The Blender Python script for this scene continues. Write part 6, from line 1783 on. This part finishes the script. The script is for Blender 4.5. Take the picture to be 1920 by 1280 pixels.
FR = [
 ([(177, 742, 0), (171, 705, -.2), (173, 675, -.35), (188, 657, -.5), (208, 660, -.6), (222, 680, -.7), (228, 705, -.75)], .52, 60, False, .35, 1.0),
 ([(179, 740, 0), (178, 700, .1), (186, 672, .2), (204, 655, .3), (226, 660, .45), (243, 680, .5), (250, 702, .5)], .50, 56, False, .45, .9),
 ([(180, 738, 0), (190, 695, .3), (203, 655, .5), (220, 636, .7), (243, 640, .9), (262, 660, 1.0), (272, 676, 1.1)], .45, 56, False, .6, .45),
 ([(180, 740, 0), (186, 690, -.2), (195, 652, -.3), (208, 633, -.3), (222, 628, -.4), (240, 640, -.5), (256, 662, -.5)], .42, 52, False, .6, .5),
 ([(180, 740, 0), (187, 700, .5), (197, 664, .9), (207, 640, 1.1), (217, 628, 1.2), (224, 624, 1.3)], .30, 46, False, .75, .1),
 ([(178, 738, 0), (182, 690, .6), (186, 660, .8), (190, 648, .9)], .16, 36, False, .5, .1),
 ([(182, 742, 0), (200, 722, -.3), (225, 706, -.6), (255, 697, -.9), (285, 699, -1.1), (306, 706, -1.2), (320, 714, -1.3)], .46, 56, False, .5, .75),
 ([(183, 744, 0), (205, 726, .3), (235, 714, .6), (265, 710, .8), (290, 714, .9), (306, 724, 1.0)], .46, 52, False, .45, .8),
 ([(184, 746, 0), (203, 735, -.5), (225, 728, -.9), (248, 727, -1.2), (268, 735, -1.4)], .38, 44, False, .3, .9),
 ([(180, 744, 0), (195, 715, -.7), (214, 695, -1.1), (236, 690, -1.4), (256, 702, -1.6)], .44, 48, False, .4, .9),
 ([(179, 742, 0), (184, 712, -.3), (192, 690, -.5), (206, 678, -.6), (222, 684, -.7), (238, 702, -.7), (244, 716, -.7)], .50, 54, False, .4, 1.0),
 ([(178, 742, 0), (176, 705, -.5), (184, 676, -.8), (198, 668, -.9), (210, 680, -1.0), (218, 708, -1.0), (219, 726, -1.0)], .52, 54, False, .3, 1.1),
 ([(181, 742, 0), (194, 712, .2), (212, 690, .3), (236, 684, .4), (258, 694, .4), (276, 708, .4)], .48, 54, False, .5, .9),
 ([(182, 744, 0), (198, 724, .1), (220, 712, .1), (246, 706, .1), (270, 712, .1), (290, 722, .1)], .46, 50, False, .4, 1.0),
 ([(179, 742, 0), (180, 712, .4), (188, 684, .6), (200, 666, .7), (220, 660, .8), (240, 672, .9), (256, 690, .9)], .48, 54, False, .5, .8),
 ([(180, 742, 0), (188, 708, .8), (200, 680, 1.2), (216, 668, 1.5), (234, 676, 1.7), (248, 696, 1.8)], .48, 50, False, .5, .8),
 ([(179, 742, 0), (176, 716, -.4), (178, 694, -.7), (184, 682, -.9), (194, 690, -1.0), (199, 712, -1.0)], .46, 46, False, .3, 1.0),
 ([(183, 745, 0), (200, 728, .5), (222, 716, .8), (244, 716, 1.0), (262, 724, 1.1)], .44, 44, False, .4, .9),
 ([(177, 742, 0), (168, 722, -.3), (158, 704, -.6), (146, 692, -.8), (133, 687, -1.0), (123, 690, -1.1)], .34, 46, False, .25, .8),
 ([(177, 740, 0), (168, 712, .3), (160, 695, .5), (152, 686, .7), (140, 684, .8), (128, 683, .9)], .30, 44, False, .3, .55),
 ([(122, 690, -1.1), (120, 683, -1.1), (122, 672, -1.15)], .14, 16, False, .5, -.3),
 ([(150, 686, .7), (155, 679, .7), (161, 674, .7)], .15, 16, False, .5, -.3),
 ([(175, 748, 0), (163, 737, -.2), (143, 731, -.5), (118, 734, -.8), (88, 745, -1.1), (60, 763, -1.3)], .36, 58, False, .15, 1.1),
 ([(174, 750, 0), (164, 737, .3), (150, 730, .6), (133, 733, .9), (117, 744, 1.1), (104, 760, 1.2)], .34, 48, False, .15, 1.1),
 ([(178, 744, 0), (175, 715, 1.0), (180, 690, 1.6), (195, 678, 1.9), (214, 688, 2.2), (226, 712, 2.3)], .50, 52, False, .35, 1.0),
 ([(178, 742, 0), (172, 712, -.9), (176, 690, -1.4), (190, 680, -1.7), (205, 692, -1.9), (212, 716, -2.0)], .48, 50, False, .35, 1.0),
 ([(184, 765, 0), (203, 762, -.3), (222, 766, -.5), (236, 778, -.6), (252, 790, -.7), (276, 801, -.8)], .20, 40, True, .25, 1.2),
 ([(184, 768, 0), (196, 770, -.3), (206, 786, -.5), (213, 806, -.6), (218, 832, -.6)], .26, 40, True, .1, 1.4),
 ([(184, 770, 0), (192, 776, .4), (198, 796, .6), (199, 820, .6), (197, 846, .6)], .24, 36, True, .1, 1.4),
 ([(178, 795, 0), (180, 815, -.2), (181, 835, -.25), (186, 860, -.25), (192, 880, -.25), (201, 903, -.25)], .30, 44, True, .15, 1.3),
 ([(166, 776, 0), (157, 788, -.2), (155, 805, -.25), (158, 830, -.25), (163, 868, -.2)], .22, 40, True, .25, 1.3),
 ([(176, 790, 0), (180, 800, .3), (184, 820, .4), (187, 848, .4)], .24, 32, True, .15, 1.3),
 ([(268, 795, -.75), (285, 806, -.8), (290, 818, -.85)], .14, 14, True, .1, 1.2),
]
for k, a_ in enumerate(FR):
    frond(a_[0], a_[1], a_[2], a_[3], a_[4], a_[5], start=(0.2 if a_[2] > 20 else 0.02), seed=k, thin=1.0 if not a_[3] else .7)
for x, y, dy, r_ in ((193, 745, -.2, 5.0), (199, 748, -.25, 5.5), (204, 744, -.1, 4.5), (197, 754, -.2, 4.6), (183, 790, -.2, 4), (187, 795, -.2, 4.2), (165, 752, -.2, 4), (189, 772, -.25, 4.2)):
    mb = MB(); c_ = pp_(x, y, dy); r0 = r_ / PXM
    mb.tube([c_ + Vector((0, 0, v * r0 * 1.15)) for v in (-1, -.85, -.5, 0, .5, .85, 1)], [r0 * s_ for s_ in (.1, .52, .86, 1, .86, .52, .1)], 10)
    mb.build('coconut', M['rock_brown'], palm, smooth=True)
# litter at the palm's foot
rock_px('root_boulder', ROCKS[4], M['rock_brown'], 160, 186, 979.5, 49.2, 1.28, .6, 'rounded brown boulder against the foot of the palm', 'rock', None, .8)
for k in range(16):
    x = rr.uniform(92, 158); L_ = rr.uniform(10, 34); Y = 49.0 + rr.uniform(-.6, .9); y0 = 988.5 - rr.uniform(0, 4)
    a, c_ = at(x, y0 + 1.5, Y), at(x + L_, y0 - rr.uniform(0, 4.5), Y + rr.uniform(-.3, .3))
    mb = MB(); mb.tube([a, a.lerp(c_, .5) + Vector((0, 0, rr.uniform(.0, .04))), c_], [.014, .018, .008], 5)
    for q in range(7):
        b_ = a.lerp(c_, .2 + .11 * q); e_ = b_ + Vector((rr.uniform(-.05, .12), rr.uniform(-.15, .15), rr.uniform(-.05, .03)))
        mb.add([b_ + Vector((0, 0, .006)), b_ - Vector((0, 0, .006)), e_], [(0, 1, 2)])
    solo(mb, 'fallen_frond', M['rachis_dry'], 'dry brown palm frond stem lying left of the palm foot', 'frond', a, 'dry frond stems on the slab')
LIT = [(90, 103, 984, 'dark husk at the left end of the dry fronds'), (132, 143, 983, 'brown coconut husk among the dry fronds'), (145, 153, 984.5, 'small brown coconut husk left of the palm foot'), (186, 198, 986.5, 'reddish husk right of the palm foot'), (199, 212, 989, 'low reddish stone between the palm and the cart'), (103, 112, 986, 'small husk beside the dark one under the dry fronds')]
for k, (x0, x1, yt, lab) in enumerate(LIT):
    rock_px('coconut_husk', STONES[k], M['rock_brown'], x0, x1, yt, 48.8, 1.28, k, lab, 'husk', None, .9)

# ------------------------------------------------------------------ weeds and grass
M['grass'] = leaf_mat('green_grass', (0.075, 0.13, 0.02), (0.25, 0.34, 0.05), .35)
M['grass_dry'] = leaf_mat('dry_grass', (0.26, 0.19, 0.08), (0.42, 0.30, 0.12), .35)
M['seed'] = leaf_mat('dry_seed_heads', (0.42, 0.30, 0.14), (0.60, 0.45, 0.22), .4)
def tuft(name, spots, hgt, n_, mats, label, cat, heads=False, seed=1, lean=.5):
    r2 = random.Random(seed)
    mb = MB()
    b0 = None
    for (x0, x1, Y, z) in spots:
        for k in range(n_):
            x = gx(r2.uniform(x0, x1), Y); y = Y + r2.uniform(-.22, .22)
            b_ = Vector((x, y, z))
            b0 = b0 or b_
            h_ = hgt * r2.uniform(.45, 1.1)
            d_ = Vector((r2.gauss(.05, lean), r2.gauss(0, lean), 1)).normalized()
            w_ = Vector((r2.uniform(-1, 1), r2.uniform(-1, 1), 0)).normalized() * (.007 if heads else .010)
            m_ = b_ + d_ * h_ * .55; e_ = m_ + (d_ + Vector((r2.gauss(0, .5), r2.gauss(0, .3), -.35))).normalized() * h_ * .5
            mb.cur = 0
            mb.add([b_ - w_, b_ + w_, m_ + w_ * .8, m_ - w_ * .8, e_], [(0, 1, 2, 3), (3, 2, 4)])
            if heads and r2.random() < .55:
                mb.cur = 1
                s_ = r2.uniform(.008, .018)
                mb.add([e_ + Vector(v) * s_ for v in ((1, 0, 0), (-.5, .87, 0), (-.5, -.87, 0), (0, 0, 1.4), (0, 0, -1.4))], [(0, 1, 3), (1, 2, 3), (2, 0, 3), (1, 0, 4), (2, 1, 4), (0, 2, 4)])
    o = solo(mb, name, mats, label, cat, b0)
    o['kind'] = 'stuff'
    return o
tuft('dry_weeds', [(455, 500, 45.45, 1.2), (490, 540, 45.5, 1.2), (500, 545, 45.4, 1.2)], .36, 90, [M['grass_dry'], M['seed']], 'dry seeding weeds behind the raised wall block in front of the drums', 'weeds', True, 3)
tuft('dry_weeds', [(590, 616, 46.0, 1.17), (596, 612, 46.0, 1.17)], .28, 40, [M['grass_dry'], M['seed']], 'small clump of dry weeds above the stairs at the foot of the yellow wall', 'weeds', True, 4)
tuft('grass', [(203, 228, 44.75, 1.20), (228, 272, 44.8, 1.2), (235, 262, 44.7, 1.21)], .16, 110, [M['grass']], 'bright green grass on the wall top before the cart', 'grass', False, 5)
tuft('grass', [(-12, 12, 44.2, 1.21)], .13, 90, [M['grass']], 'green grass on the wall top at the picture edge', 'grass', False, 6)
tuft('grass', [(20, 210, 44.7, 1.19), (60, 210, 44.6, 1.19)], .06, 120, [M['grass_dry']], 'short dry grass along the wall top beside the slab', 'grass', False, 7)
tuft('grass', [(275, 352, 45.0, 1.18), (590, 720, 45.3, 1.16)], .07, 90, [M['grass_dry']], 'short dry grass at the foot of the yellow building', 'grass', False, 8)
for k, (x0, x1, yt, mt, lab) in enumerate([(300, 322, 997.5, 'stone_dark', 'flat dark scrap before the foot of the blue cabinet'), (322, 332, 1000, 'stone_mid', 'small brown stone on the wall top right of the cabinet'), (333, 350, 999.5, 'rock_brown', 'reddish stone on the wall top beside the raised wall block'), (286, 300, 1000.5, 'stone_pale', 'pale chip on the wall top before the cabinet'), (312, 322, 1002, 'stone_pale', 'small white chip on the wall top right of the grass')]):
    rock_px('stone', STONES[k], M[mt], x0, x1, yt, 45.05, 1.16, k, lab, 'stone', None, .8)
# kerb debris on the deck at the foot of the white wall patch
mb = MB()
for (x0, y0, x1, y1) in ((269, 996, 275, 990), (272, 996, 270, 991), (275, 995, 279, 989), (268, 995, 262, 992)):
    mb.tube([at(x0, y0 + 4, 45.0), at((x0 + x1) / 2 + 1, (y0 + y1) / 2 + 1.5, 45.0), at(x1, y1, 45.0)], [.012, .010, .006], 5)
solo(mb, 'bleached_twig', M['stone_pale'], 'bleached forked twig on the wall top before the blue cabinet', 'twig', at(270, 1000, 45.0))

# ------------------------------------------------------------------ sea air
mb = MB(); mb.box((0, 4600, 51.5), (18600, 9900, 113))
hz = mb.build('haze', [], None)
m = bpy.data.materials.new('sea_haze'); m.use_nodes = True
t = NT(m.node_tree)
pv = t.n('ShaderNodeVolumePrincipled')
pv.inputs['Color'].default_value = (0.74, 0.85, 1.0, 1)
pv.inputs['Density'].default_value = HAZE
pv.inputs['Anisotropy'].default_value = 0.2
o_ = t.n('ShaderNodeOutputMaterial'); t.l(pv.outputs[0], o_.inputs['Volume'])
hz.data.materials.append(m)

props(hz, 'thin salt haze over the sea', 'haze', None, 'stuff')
= = = = = = =
Gather, from the listing above, every line carrying the word "picture".

The Blender Python script for this scene continues. Write part 6, from line 1783 on. This part finishes the script. The script is for Blender 4.5. Take the picture to be 1920 by 1280 pixels.
tuft('grass', [(-12, 12, 44.2, 1.21)], .13, 90, [M['grass']], 'green grass on the wall top at the picture edge', 'grass', False, 6)